IN JANUARY the Community Services District authorized Fire Chief Andres Avila to begin work on procurement of a new fire engine for Holmes Ranch at a cost not to exceed $320,000 which would be paid for out of several years worth of accumulated apparatus reserves (mostly from strike team reimbursements), and donations from the Volunteer Firefighters Association’s fundraising campaigns. However, this month Avila announced that volunteer firefighter Kris Kellem had come across a used CAL-Office of Emergency Services engine in excellent condition available for $85k. Upgrades for rural firefighting will bring the total cost of the vehicle to around $120k. Avila and his procurement team are now considering using some of the savings for the purchase of a new or used water tender.

COMMUNITY SERVICES BOARD MEMBER Paul Soderman said last week that the rainwater catchment project for the Philo fire station is now fully plumbed and electrical wiring nearly complete. A convict crew did a good job of clearing some overgrown blackberries to make room for two more 3,000-gallon storage tanks, bringing the number of storage tanks to seven. Needless to say, the tanks have been filled by recent rains.

CHIEF AVILA also announced last week that the Department’s long-time mechanic Steve Weir (a retried CalFire mechanic) was planning to also retire from his local duties. The invaluable Weir will be hard to replace. He has been a staple of the fire department for well over a decade, keeping the firefighting equipment in top notch shape without running up costs. A search for a replacement mechanic for the irreplaceable Weir will soon begin.

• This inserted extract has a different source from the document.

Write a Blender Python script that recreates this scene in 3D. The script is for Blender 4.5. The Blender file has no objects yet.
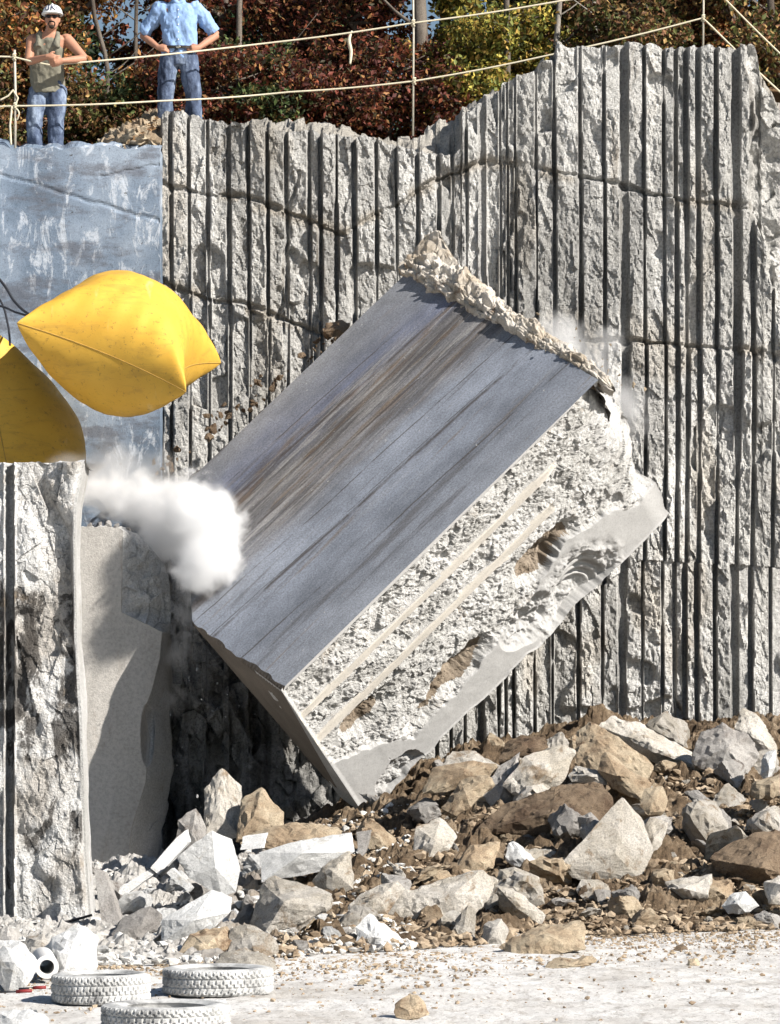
import bpy, bmesh, math, random
import numpy as np
from mathutils import Vector, Matrix
random.seed(7)
R = math.radians
F, CH = 3510.0, 2.0            # focal length in picture widths/780, camera height (m)
# ------------------------------------------------------------------ camera
scene = bpy.context.scene
C = scene.collection
cam = bpy.data.cameras.new('camera'); camo = bpy.data.objects.new('camera', cam); C.objects.link(camo)
cam.sensor_fit = 'HORIZONTAL'; cam.sensor_width = 36; cam.lens = F/780*36
cam.shift_y = 193/780; cam.clip_end = 2000
camo.location = (0, 0, CH); camo.rotation_euler = (R(90), 0, 0)
scene.camera = camo
# ------------------------------------------------------------------ light
SUN = Vector((.70, -.44, .56)).normalized()
w = bpy.data.worlds.new('World'); scene.world = w; w.use_nodes = True
nt = w.node_tree; bg = nt.nodes['Background']
sky = nt.nodes.new('ShaderNodeTexSky'); sky.sky_type = 'NISHITA'; sky.sun_disc = False
sky.sun_elevation = math.asin(SUN.z); sky.sun_rotation = math.atan2(SUN.x, SUN.y)
sky.dust_density = .6; sky.air_density = 1.0
nt.links.new(sky.outputs[0], bg.inputs[0]); bg.inputs[1].default_value = .05
sl = bpy.data.lights.new('sun', 'SUN'); sl.energy = 5.0; sl.angle = R(.5); sl.color = (1, .95, .88)
so = bpy.data.objects.new('sun', sl); C.objects.link(so); so.rotation_euler = SUN.to_track_quat('Z', 'Y').to_euler()
so.location = (20, -10, 30)
vs = scene.view_settings; vs.view_transform = 'Standard'; vs.look = 'None'; vs.exposure = .80; vs.gamma = 1
cy = scene.cycles
cy.max_bounces = 14; cy.diffuse_bounces = 1; cy.volume_bounces = 12; cy.volume_step_rate = 1.0; cy.volume_max_steps = 256
cy.use_adaptive_sampling = True; cy.adaptive_threshold = .02

# ------------------------------------------------------------------ helpers
def P(px, py, Y):
    return Vector(((px-390)/F*Y, Y, CH+(705-py)/F*Y))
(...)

MARSHALL NEWMAN points out: Those who have only lived in Anderson Valley during the past decade or two may be surprised to learn that this year’s rainfall was essentially the norm during the 1950s and 1960s. Indeed, the average rainfall from 1937 through 1998 in Boonville was 40 inches, and that average was pulled lower by several dry years from the late 1970s through the 1990s.

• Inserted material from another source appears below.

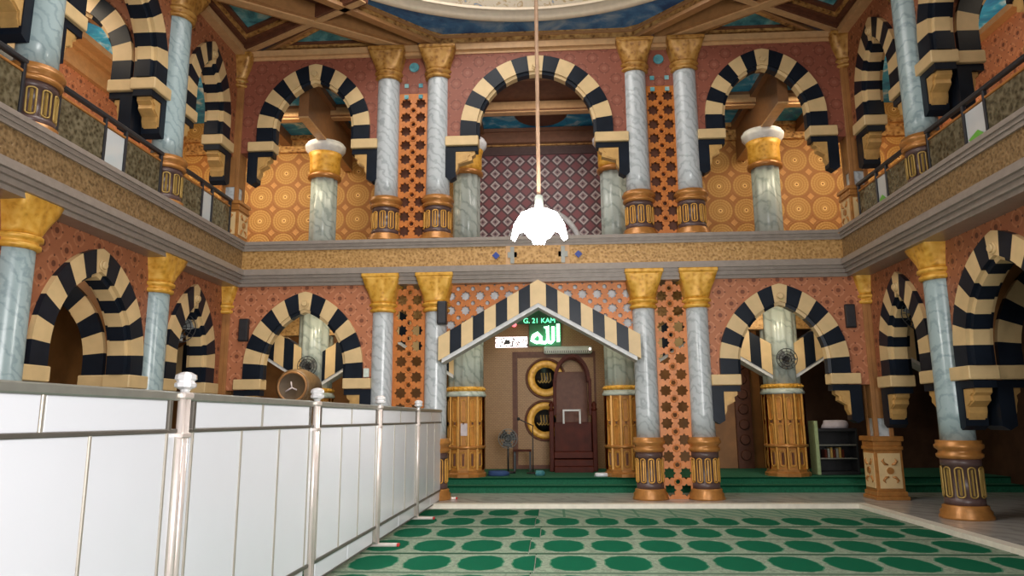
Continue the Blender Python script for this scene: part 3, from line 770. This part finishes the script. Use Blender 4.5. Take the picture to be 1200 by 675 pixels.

THE WORK OF YORKVILLE'S talented artist, Paula Gray, is on exhibit at Mendocino College. Her show is called “eXplorations: taking the X out of anxiety and other stories.” Ms. Gray is freshly retired from the college where she taught for many years. She is a graduate of the Chouinard Art School in Los Angeles, and UCLA.

DURING THIS VERY WET RAINY SEASON, February got off to a drenching start. Over the eight day stretch of February 2 through 9, Yorkville received 12.5 inches of rain (Boonville got 8.3 inches over the same stretch). The season total for the High Rollers rose to 64.5 inches.